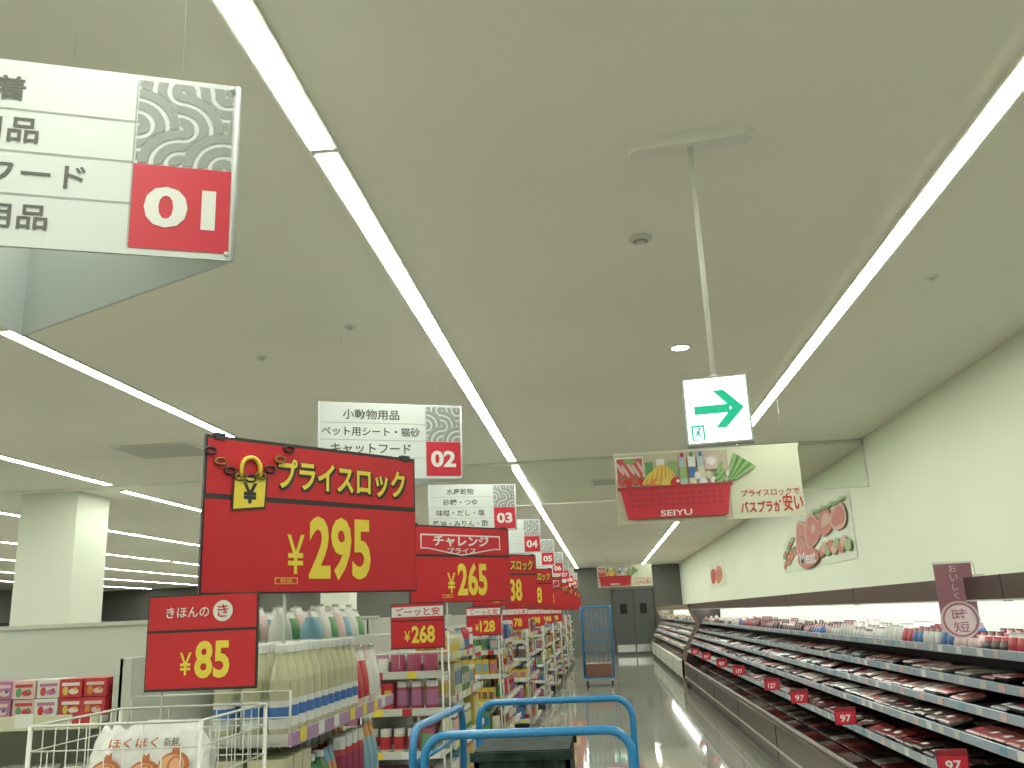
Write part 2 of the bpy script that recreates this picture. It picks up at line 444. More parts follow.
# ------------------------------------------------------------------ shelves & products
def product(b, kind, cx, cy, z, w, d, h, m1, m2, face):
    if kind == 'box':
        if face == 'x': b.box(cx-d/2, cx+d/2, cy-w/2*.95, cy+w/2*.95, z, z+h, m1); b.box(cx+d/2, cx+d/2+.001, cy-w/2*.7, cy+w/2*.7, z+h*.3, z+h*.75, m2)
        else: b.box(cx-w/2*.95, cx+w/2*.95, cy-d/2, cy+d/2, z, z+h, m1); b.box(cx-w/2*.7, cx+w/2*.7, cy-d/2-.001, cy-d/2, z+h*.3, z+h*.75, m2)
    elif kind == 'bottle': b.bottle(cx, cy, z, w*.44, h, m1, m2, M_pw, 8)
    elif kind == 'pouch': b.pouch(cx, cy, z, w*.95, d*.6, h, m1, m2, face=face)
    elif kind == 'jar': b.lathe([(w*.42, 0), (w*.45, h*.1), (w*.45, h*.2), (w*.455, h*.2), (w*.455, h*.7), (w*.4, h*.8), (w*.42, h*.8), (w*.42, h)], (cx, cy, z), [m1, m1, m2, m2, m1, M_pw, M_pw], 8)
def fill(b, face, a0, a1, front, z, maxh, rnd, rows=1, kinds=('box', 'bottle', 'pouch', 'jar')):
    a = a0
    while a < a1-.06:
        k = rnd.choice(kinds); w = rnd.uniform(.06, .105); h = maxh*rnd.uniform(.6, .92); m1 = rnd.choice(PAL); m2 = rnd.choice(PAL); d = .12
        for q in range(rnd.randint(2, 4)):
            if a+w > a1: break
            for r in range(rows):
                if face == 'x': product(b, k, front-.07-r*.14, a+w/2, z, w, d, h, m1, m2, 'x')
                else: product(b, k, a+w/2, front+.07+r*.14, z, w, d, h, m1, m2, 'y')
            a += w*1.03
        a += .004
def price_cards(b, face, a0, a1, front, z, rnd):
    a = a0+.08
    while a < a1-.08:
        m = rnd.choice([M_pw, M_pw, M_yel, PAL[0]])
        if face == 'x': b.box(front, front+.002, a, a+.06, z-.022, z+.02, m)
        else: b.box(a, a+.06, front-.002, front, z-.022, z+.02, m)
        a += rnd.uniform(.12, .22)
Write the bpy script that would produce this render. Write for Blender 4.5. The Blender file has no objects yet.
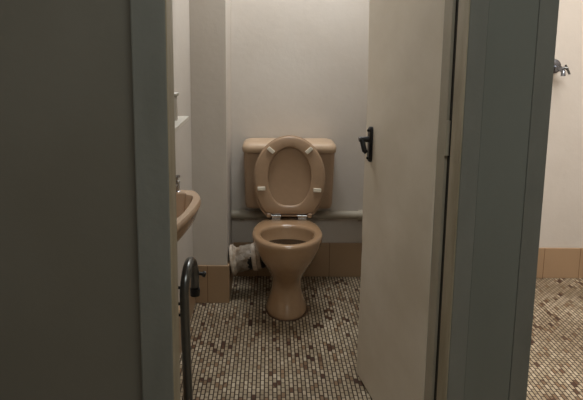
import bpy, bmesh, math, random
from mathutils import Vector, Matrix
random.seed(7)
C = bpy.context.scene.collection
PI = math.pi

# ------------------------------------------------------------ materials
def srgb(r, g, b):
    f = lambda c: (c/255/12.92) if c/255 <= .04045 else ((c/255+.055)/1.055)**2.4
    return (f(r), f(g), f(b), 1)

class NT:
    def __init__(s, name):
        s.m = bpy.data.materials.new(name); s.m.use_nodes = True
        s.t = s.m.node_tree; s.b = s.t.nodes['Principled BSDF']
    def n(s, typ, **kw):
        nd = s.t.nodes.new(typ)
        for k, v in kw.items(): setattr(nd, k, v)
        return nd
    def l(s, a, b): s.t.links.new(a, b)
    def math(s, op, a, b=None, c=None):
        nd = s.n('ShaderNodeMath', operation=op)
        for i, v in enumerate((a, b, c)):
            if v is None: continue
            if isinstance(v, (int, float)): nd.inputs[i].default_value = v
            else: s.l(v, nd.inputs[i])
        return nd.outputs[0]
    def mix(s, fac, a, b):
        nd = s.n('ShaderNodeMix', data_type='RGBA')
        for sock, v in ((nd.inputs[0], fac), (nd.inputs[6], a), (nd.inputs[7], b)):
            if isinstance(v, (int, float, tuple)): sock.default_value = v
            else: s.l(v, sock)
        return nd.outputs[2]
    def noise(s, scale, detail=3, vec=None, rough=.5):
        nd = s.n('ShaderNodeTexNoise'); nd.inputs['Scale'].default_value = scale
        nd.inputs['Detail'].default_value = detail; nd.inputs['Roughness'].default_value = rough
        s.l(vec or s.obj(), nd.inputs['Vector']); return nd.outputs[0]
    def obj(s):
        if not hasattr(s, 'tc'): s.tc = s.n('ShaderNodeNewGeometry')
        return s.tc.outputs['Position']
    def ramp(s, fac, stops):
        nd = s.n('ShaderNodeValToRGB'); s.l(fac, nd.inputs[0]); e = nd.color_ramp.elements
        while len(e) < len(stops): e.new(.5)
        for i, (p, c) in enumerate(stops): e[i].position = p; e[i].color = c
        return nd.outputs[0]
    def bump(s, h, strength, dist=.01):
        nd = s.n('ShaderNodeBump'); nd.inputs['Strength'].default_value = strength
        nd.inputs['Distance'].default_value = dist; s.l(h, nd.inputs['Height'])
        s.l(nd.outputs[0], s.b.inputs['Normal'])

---

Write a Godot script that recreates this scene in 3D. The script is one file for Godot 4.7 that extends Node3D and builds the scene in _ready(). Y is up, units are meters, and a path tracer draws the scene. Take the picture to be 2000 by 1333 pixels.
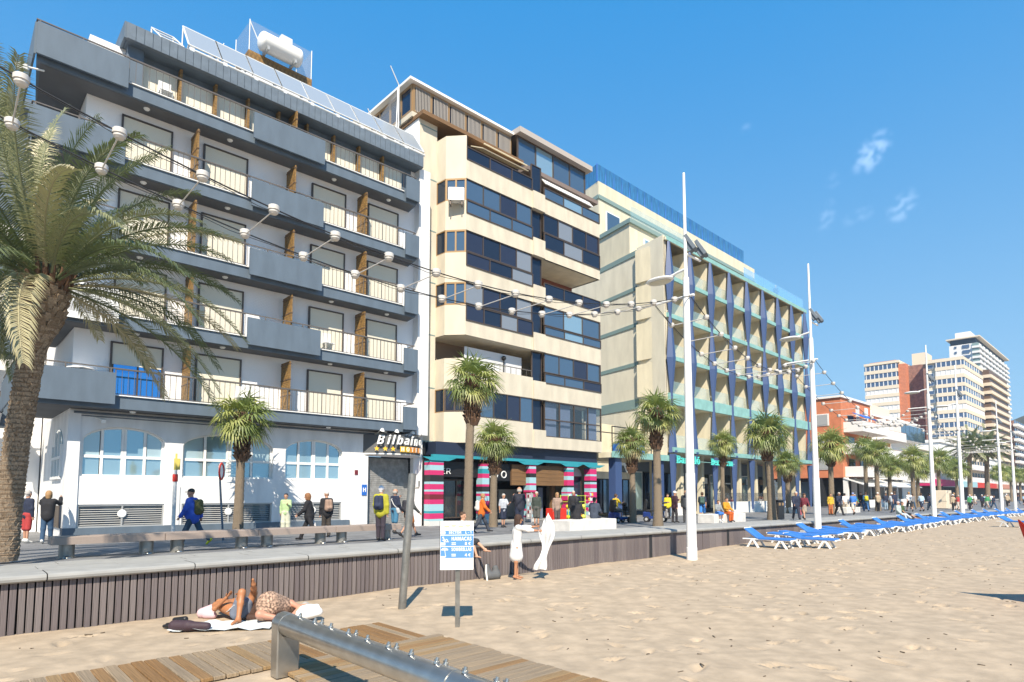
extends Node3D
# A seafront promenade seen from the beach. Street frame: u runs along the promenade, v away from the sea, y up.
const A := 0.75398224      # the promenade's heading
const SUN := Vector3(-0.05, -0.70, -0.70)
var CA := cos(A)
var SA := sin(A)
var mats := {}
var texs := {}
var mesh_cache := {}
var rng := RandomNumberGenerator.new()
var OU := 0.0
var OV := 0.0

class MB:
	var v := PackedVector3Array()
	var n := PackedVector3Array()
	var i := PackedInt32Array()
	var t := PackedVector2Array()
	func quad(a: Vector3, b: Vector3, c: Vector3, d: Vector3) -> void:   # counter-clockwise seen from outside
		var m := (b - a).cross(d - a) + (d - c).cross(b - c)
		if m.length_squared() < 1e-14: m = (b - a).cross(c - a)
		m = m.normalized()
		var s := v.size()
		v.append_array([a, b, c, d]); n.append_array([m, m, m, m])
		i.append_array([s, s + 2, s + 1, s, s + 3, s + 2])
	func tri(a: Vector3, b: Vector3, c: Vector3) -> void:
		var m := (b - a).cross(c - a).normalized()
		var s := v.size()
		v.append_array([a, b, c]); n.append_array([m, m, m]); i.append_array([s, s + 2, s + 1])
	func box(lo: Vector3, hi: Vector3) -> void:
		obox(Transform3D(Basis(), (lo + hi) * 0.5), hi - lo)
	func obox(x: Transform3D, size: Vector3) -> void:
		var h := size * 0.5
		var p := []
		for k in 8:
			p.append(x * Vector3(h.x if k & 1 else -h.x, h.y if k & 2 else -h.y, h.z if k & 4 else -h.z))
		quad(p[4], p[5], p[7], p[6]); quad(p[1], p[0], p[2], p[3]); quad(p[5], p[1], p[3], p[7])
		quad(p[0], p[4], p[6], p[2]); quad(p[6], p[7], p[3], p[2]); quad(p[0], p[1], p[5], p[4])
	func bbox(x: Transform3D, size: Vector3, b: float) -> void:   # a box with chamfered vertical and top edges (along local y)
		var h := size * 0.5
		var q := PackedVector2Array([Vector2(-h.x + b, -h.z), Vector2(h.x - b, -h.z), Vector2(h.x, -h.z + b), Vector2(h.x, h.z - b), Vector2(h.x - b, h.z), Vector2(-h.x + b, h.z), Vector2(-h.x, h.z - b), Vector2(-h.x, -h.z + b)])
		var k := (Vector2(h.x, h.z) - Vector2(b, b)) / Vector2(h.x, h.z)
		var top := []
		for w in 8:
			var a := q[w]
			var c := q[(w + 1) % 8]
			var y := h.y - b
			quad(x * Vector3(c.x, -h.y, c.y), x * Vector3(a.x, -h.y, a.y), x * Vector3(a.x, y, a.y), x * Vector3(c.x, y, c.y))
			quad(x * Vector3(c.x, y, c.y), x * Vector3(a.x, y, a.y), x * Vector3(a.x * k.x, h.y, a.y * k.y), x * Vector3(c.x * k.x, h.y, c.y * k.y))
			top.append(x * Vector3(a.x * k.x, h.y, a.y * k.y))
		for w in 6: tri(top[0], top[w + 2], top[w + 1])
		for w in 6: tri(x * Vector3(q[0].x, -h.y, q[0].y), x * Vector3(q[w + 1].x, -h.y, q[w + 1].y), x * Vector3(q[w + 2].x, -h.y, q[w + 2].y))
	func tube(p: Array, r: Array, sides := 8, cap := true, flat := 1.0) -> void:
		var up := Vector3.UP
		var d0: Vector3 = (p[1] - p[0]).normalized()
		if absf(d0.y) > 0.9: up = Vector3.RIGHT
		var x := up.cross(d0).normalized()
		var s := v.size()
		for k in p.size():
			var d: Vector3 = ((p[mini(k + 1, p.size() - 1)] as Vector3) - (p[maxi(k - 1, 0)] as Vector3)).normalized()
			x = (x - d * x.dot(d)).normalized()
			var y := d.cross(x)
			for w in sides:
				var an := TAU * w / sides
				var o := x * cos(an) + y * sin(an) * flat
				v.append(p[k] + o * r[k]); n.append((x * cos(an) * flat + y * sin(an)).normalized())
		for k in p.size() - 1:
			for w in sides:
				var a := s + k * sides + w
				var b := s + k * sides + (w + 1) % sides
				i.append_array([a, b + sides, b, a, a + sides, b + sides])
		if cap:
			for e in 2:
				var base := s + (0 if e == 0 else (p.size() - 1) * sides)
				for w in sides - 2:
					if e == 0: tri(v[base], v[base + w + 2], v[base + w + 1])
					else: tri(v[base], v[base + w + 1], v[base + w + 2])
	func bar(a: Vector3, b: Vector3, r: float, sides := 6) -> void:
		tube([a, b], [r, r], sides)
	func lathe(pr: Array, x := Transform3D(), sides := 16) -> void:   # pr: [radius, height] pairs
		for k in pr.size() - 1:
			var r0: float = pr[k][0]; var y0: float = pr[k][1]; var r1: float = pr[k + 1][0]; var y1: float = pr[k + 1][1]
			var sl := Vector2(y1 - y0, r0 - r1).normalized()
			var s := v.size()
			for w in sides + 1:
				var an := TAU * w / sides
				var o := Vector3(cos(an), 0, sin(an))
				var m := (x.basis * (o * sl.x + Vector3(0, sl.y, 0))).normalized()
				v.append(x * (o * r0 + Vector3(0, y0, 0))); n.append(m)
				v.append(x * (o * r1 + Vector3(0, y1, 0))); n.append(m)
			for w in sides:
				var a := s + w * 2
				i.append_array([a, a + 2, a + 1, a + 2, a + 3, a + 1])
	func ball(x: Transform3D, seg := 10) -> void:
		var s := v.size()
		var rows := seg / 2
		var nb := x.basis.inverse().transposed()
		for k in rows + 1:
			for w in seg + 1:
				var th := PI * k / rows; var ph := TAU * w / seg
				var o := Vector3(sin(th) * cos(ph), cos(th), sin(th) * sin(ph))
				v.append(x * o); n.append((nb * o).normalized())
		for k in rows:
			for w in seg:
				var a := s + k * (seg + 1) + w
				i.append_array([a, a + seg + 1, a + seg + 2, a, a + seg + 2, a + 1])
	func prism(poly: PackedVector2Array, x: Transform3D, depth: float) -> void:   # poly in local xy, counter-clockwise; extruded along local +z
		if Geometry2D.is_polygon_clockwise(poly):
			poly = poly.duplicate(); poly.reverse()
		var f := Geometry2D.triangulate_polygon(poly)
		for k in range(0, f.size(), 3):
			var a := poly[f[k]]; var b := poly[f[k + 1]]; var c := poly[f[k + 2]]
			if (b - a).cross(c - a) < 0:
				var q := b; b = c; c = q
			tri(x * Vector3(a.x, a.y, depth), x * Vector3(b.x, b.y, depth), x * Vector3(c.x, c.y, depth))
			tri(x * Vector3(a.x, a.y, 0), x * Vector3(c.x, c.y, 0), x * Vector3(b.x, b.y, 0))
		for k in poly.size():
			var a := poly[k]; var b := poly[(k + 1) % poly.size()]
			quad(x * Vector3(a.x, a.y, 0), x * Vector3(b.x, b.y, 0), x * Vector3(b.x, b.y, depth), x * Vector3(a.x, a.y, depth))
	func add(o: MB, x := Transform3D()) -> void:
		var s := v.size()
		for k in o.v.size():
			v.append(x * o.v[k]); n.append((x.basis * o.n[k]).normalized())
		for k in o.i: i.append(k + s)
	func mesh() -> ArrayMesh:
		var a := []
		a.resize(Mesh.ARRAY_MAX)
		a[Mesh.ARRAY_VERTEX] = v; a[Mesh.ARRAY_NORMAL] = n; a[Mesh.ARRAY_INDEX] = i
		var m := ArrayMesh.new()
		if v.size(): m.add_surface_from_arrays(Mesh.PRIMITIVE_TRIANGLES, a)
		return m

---

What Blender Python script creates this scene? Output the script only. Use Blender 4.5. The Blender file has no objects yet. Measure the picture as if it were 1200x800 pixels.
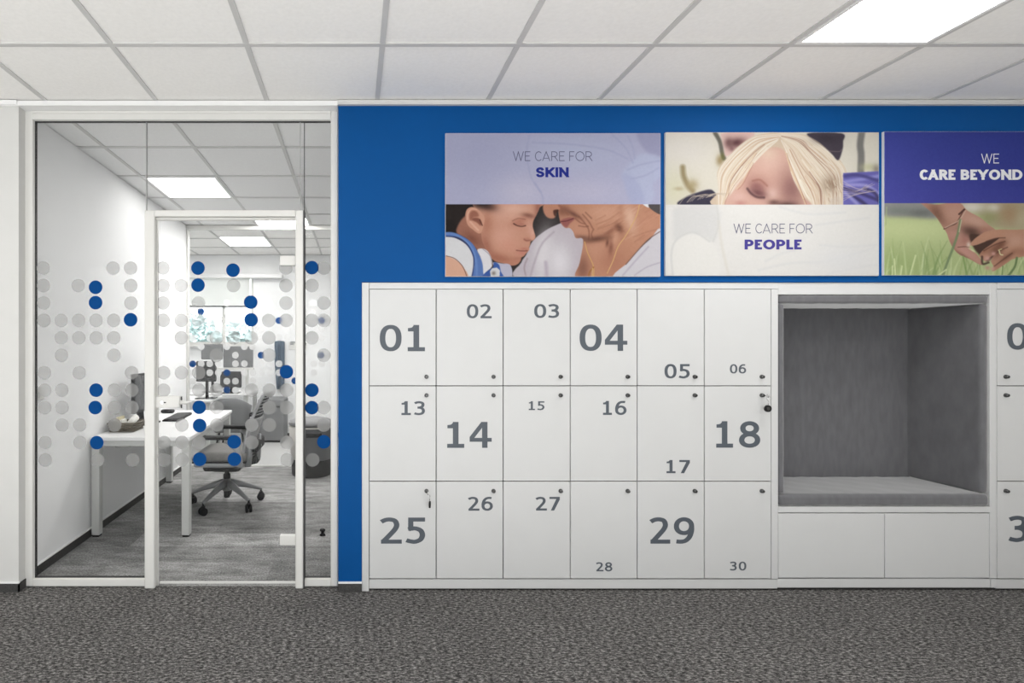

---

### Directions
Skip the pictures and repeat, word for word, the lines from the one containing "Write the bpy" to the one containing "return (f(r), f(g), f(b), 1)", keeping both of those lines.

### Answer to the problem
Write the bpy script that would produce this render. Write for Blender 4.5. The Blender file has no objects yet.
import bpy, bmesh, math, random
from mathutils import Vector, Matrix
random.seed(7)
C = bpy.context.scene.collection
PI = math.pi

# ------------------------------------------------------------ materials
def srgb(r, g, b):
    f = lambda c: (c/255/12.92) if c/255 <= .04045 else ((c/255+.055)/1.055)**2.4
    return (f(r), f(g), f(b), 1)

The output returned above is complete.